(Task directions) The lines to reproduce run from the first one through the line containing "COL = scene.collection". Reproduce them exactly.

+ + + + + + +

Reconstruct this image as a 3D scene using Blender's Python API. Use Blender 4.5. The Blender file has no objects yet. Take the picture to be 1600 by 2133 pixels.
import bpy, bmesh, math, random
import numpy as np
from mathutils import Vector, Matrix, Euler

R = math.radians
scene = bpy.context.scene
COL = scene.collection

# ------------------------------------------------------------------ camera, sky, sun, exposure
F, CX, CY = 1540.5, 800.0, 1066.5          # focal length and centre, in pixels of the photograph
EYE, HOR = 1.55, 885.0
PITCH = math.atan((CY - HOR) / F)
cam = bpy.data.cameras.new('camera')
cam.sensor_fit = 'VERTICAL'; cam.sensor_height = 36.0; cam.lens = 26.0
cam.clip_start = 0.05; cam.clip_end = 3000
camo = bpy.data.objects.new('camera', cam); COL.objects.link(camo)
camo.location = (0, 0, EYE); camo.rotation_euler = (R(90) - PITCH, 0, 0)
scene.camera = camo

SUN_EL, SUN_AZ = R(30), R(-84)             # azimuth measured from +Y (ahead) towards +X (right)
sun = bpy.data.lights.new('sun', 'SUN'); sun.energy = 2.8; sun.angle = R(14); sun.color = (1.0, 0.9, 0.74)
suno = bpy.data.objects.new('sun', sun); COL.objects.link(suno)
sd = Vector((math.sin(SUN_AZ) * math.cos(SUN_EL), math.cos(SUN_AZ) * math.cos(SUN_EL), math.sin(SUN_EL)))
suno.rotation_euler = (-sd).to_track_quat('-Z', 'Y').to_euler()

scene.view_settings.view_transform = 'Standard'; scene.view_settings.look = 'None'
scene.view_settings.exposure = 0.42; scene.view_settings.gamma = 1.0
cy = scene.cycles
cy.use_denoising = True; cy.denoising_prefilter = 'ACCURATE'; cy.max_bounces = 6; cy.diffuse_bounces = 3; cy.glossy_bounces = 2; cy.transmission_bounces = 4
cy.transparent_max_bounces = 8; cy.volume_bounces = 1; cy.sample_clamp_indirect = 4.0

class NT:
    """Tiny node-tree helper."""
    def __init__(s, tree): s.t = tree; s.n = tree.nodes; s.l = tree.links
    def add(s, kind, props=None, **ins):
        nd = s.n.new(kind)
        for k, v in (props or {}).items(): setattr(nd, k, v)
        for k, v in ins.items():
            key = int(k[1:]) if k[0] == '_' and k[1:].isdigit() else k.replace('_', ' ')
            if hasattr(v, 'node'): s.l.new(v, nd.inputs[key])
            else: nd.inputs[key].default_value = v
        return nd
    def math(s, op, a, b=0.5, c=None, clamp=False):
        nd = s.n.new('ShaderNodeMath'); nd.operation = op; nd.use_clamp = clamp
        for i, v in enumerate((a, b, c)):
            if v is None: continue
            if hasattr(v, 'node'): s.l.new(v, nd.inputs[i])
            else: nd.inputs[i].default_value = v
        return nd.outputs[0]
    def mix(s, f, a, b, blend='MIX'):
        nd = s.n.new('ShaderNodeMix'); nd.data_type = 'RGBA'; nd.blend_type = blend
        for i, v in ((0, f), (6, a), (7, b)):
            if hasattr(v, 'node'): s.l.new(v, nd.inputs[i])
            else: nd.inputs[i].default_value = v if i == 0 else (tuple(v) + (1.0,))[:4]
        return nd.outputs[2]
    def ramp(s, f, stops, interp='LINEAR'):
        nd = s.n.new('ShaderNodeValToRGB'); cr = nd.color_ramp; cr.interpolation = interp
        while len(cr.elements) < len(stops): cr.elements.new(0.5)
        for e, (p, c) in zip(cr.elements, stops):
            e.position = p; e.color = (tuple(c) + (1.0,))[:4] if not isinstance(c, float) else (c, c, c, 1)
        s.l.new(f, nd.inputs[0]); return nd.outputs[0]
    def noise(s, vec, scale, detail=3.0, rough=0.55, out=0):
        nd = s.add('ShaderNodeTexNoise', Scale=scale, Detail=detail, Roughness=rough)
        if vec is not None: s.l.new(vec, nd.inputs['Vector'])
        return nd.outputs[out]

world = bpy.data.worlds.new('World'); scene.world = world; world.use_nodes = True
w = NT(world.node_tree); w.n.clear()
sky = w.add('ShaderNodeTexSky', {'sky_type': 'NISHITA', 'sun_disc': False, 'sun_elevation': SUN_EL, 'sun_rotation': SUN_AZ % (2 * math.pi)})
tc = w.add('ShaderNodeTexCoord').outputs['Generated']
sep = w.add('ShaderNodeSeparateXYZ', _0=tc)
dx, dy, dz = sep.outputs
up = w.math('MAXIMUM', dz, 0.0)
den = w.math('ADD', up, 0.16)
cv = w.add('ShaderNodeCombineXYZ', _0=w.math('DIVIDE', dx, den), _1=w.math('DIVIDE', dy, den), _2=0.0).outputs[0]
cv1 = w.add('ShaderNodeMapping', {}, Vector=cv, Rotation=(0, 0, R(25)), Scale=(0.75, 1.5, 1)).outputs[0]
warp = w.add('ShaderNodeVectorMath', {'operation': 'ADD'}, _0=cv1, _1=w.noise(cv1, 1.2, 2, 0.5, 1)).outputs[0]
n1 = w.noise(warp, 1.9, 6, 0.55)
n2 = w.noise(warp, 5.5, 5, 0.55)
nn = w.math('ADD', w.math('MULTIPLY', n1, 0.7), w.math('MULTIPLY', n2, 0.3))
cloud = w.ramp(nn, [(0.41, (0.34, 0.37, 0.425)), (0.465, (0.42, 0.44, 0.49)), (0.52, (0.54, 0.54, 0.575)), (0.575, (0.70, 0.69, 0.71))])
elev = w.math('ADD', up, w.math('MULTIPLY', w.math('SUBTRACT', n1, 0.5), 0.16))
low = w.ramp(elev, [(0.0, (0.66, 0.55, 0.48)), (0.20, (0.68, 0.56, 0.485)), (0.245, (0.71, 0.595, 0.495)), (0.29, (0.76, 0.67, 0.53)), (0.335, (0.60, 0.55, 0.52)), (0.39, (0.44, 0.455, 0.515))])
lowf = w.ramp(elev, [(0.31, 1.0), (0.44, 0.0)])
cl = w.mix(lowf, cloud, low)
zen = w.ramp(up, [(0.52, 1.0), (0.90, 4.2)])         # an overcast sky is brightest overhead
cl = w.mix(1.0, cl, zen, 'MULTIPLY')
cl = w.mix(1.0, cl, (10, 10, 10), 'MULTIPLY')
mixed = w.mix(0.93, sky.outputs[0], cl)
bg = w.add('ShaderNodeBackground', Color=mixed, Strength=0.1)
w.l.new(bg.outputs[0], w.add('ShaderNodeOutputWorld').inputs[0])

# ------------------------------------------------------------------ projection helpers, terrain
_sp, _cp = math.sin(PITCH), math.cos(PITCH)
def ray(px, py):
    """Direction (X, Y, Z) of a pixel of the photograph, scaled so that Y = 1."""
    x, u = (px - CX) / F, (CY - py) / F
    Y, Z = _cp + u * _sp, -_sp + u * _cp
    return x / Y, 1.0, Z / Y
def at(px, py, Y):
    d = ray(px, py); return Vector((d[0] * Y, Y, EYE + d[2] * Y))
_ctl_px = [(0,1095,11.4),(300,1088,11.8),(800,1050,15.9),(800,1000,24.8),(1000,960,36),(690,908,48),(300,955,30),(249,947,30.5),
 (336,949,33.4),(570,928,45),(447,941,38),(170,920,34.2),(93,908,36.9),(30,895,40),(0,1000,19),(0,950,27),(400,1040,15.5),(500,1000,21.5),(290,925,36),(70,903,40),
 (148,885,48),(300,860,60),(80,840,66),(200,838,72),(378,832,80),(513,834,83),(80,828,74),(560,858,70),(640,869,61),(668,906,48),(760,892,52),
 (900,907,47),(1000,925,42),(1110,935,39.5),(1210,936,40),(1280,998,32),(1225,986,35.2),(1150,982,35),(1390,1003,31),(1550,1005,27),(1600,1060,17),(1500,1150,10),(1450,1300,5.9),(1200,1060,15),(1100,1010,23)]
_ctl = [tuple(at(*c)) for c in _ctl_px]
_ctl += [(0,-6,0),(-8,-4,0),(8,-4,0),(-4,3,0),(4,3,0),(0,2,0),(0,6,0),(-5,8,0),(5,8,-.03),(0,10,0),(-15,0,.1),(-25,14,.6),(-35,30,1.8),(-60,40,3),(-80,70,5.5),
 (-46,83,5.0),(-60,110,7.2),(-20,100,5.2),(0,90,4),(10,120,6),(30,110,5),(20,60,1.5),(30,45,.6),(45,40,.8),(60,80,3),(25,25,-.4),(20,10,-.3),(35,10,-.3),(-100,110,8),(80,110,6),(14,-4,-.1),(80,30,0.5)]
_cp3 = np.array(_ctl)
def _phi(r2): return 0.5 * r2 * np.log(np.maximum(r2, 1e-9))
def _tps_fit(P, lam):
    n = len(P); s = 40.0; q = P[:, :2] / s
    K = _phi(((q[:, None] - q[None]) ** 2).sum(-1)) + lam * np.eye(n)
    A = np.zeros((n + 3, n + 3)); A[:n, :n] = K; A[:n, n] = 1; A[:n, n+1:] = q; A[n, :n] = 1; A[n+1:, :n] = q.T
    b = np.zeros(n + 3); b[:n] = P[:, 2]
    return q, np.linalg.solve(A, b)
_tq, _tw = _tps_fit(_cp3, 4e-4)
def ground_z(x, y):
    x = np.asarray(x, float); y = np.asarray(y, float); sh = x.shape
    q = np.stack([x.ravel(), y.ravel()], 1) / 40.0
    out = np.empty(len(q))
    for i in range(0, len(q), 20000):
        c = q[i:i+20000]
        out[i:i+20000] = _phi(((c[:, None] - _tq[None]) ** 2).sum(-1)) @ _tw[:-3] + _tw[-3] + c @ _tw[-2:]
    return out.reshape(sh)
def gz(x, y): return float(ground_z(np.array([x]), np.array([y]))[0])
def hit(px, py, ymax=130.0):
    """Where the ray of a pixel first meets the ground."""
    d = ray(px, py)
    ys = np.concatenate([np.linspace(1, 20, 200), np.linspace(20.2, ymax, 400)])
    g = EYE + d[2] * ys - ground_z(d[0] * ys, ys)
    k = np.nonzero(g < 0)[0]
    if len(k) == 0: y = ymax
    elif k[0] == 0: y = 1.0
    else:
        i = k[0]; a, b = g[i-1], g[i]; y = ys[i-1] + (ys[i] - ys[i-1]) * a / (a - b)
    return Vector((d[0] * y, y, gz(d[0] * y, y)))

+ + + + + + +

(Written response)
Reconstruct this image as a 3D scene using Blender's Python API. Use Blender 4.5. The Blender file has no objects yet. Take the picture to be 1600 by 2133 pixels.
import bpy, bmesh, math, random
import numpy as np
from mathutils import Vector, Matrix, Euler

R = math.radians
scene = bpy.context.scene
COL = scene.collection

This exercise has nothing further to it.